The Verifier may now run futher validations such as checking that the expiration date is not in the past etc.

Note in this example that 1) No proof is attached to the reconstructed JSON-LD document because the JWT has already been verified and 2) the order of the keys in the reconstructed document doesn't matter, again because the received JWT has already been verified.

On the Issuer side the issuer produces a JWT by following RFC7515 Section 5.1. If the crypto IC is capable of signing arbitrary strings/bytes I believe it should be capable of computing the JWS signature (step 5 in the aforementioned section) and then all that is left to do is to assemble the JWT. As we saw in the verification walk through above it doesn't matter how one arrives at the payload (with or without sorting fields in the original JSON-LD document) because it is the resulting JWT that the verifier verifies and validations happen after that.

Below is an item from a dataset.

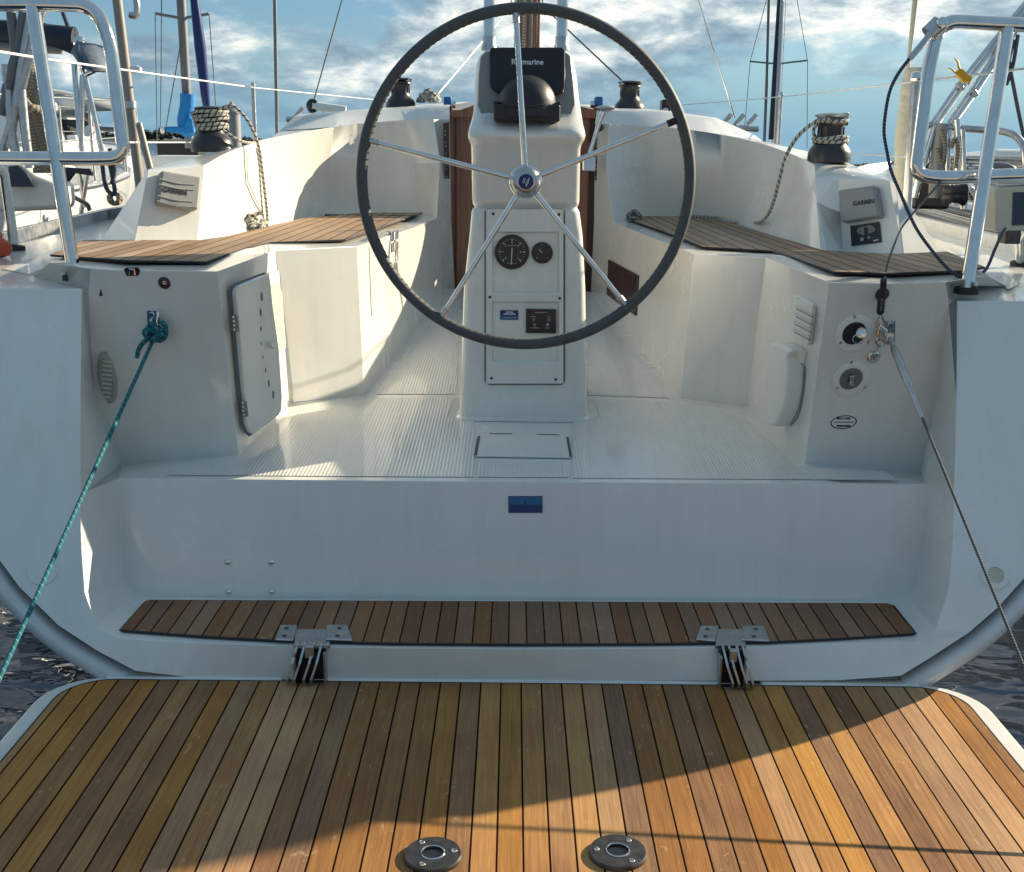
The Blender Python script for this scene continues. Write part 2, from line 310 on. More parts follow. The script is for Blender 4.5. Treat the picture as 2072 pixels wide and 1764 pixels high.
def part(name, mb, m, parent=None, bevel=0, seg=3, ang=35, merge=True, flip=False, smooth=True, subd=0, sol=0, label=None, sharp=None):
    me = bpy.data.meshes.new(name); me.from_pydata(mb.v, [], mb.f)
    if mb.uv:
        uvl = me.uv_layers.new(name='UVMap')
        for i, p in enumerate(me.polygons):
            if i in mb.uv:
                for k, li in enumerate(p.loop_indices): uvl.data[li].uv = mb.uv[i][k]
    bm = bmesh.new(); bm.from_mesh(me)
    if merge: bmesh.ops.remove_doubles(bm, verts=bm.verts, dist=.00008)
    bmesh.ops.recalc_face_normals(bm, faces=bm.faces)
    if flip: bmesh.ops.reverse_faces(bm, faces=bm.faces)
    for f in bm.faces: f.smooth = smooth
    if sharp or (smooth and not bevel):
        for e in bm.edges:
            if len(e.link_faces) == 2 and e.calc_face_angle(0) > R(sharp or 40): e.smooth = False
    bm.to_mesh(me); bm.free(); me.update()
    if m is not None: me.materials.append(m)
    o = bpy.data.objects.new(name, me); link(o, parent)
    if sol:
        so = o.modifiers.new('thickness', 'SOLIDIFY'); so.thickness = sol; so.offset = -1
    if bevel:
        b = o.modifiers.new('rounding', 'BEVEL'); b.width = bevel; b.segments = seg; b.limit_method = 'ANGLE'; b.angle_limit = R(ang); b.harden_normals = True
        b.use_clamp_overlap = True
    if subd:
        sd = o.modifiers.new('smooth', 'SUBSURF'); sd.levels = subd; sd.render_levels = subd
    if label: o['label'] = label
    return o
def thing(name, label, cat, loc=(0, 0, 0), group=None, kind=None):
    o = bpy.data.objects.new(name, None); o.empty_display_size = .1; o.location = loc; S.collection.objects.link(o)
    return tag(o, label, cat, group, kind)
def tag(o, label=None, cat=None, group=None, kind=None):
    for k, v in (('label', label), ('category', cat), ('group', group), ('kind', kind)):
        if v: o[k] = v
    return o
def spline(pts, n=8, closed=False):
    P = [Vector(p) for p in pts]; N = len(P); out = []
    rng = range(N if closed else N-1)
    for i in rng:
        p0 = P[(i-1) % N] if closed or i > 0 else P[i]*2 - P[i+1]
        p1, p2 = P[i], P[(i+1) % N]
        p3 = P[(i+2) % N] if closed or i+2 < N else p2*2 - p1
        for k in range(n):
            t = k/n; out.append(.5*((2*p1) + (p2-p0)*t + (2*p0-5*p1+4*p2-p3)*t*t + (3*p1-p0-3*p2+p3)*t**3))
    if not closed: out.append(P[-1])
    return out
def roundpoly(c, ux, uy, w, h, r, n=5):
    pts = []
    for sx, sy, a0 in ((1, 1, 0), (-1, 1, 90), (-1, -1, 180), (1, -1, 270)):
        for k in range(n+1):
            a = R(a0 + 90*k/n); pts.append(c + ux*(sx*(w-r) + r*math.cos(a)) + uy*(sy*(h-r) + r*math.sin(a)))
    return pts
def text(name, body, size, o, ux, uy, m, parent, depth=.0006, align='CENTER', bold=0):
    cu = bpy.data.curves.new(name, 'FONT'); cu.body = body; cu.size = size; cu.extrude = depth; cu.align_x = align; cu.align_y = 'CENTER'; cu.offset = bold; cu.resolution_u = 3
    t = bpy.data.objects.new(name, cu); S.collection.objects.link(t)
    bpy.context.view_layer.update()
    me = bpy.data.meshes.new_from_object(t.evaluated_get(bpy.context.evaluated_depsgraph_get()))
    bpy.data.objects.remove(t)
    ux = ux.normalized(); uy = (uy - ux*uy.dot(ux)).normalized(); uz = ux.cross(uy)
    Mx = Matrix((ux, uy, uz)).transposed().to_4x4(); Mx.translation = o
    me.transform(Mx); me.materials.clear(); me.materials.append(m); me.name = name
    return link(bpy.data.objects.new(name, me), parent)
V = Vector
# ================================================================ the yacht: one moulding seen from astern
yacht = thing('sailing_yacht', 'white sailing yacht seen from astern, open transom, teak swim platform and big steering wheel', 'yacht', (0, 2.4, 0))
def P(*l): return [at(*p) for p in l]
CAM = V((0, 0, ZC))
class Pln:
    def __init__(s, p, q, r):
        s.p = p; s.n = (q-p).cross(r-p).normalized()
        if s.n.dot(CAM - p) < 0: s.n = -s.n
        s.u = V((1, 0, 0)) - s.n*s.n.x; s.u.normalize(); s.v = s.n.cross(s.u)
        if s.v.z < 0: s.v = -s.v
    def __call__(s, px, py, off=0):
        r = ray(px, py); t = s.n.dot(s.p + s.n*off - CAM)/s.n.dot(r); return CAM + r*t
PODL = Pln(at(440, 549, 'SL'), at(482, 920, 'F'), at(184, 543, 'SL')); PODR = Pln(at(1678, 571, 'SR'), at(1628, 938, 'F'), at(1912, 570, 'SR'))
DOORL = Pln(at(440, 549, 'SL'), at(482, 920, 'F'), at(592, 814, 'F')); INR = Pln(at(1678, 571, 'SR'), at(1628, 938, 'F'), at(1511, 822, 'F'))
SFL = Pln(at(722, 498, 'SL'), at(737, 800, 'F'), at(905, 583, 'F')); SFR = Pln(at(1405, 514, 'SR'), at(1376, 806, 'F'), at(1207, 590, 'F'))
dm = MB()
def F(*pts): dm.poly(pts)
def T_(l): return [at(x, y, 'T') for x, y in l]
wL = T_([(165, 583), (163, 800), (162, 1000), (165, 1110), (172, 1200), (196, 1267), (243, 1293)])
wL[6] = at(243, 1293, 'SH')
hL = T_([(-260, 583), (-235, 800), (-130, 985), (0, 1134), (39, 1187), (118, 1265), (196, 1316)]); nL = at(274, 1357, 'T')
wR = T_([(1936, 609), (1935, 800), (1931, 1000), (1928, 1100), (1919, 1195), (1893, 1275), (1854, 1299)])
wR[6] = at(1854, 1299, 'SH')
hR = T_([(2330, 609), (2305, 830), (2200, 1020), (2072, 1170), (2020, 1228), (1960, 1280), (1880, 1332)]); nR = at(1823, 1367, 'T')
sL = [PODL(180, 589), PODL(191, 800)] + P((241, 967, 'F'), (244, 1110, 'RI'), (252, 1175, 'RI'), (272, 1199, 'RI'), (297, 1207, 'RI')); sLb = PODL(247, 941)
sR = [PODR(1920, 617), PODR(1896, 800)] + P((1873, 980, 'F'), (1866, 1110, 'RI'), (1855, 1178, 'RI'), (1835, 1205, 'RI'), (1806, 1214, 'RI')); sRb = PODR(1862, 960)
lip = [wL[6]] + P((400, 1301, 'SH'), (557, 1306, 'SH'), (800, 1311, 'SH'), (1050, 1313, 'SH'), (1300, 1312, 'SH'), (1550, 1308, 'SH'), (1700, 1301, 'SH')) + [wR[6]]
nose = [nL] + P((400, 1372, 2.392), (557, 1374, 2.392), (800, 1376, 2.392), (1050, 1376, 2.392), (1300, 1377, 2.392), (1550, 1377, 2.392), (1700, 1376, 2.392)) + [nR]
rb = [sL[6]] + P((430, 1211, 'RI'), (600, 1213, 'RI'), (820, 1214, 'RI'), (1050, 1215, 'RI'), (1280, 1216, 'RI'), (1500, 1217, 'RI'), (1680, 1216, 'RI')) + [sR[6]]
rt = [sL[2]] + P((430, 969, 'F'), (600, 971, 'F'), (820, 973, 'F'), (1050, 975, 'F'), (1280, 976, 'F'), (1500, 978, 'F'), (1680, 979, 'F')) + [sR[2]]
dm.strip(wL, hL); dm.strip(hR, wR)
F(wL[6], lip[1], nose[1], nL, hL[6]); F(lip[7], wR[6], hR[6], nR, nose[7]); dm.strip(lip[1:8], nose[1:8])
F(wL[0], wL[1], sL[1], sL[0]); F(wL[1], wL[2], sL[2], sLb, sL[1])
F(wR[0], sR[0], sR[1], wR[1]); F(wR[1], sR[1], sRb, sR[2], wR[2])
dm.strip(wL[2:], sL[2:]); dm.strip(sR[2:], wR[2:])
dm.strip(rb, lip); dm.strip(rt[1:8], rb[1:8]); F(rt[0], rt[1], rb[1], sL[6], sL[5], sL[4], sL[3]); F(rt[7], rt[8], sR[3], sR[4], sR[5], sR[6], rb[7])
# floor
fA, fB, fC, fD = P((482, 920, 'F'), (592, 814, 'F'), (737, 800, 'F'), (905, 583, 'F'))
gA, gB, gC, gD = P((1628, 938, 'F'), (1511, 822, 'F'), (1376, 806, 'F'), (1207, 590, 'F'))
mid = at(1058, 588, 'F')
F(rt[0], rt[1], fA, sLb); F(rt[1], rt[2], rt[3], fB, fA); F(rt[3], rt[4], mid, fD, fC, fB); F(rt[4], rt[5], gB, gC, gD, mid); F(rt[5], rt[6], rt[7], gA, gB); F(rt[7], rt[8], sRb, gA)
# port helm locker and seat
a0, a3 = P((100, 531, 'SL'), (440, 549, 'SL')); a1, a2, a4 = PODL(184, 543), PODL(258, 547), DOORL(557, 506)
a5, a7 = P((722, 498, 'SL'), (884, 441, 'SL')); a6 = SFL(836, 461)
d0, d1, d2 = P((66, 558, 'DK'), (185, 482, 'DK'), (205, 486, 'SL'))
F(sL[0], sL[1], sLb, fA, a3, a2, a1); F(a3, fA, fB, a4); F(a4, fB, fC, a5); F(a5, fC, fD, a7, a6)
d0b = at(156, 556, 'DK'); F(a0, a1, sL[0], d0b, d0); F(a0, d0, d1, d2)
# starboard
c0, c3 = P((1998, 557, 'SR'), (1678, 571, 'SR')); c1, c2, c4 = PODR(1912, 570), PODR(1800, 573), INR(1550, 521)
c5, c7 = P((1405, 514, 'SR'), (1240, 449, 'SR')); c6 = SFR(1300, 473)
e0, e1, e2 = P((2040, 580, 'DK'), (1935, 515, 'DK'), (1905, 514, 'SR'))
F(sR[0], c1, c2, c3, gA, sRb, sR[1]); F(c3, c4, gB, gA); F(c4, c5, gC, gB); F(c5, c6, c7, gD, gC)
e0b = at(1946, 580, 'DK'); F(c0, e0, e0b, sR[0], c1); F(c0, e2, e1, e0)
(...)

In light of this we are wondering if the proposed VC-JWT approach would work for you after all, or if perhaps we are missing something? It is a bit hard for us to tell since we don't know exactly which procedures the embedded device does itself vs what can be delegated to more capable devices.

Hi @PhilippGackstatter

Thanks for the response. Mostly, VCs will be issued by high level devices like PC Software or PC software interacting with TPMs or HSMs. From that PoV, I think this should not be a problem. I would need to however check this internally and revert back in case only if it poses a big blocker.

For DIDs, before uploading, we need to add proofs (especially for other keys, which we use for key exchange and assertion methods). Will this be also in the same way as for VCs, that we create a JWS/JWT representation?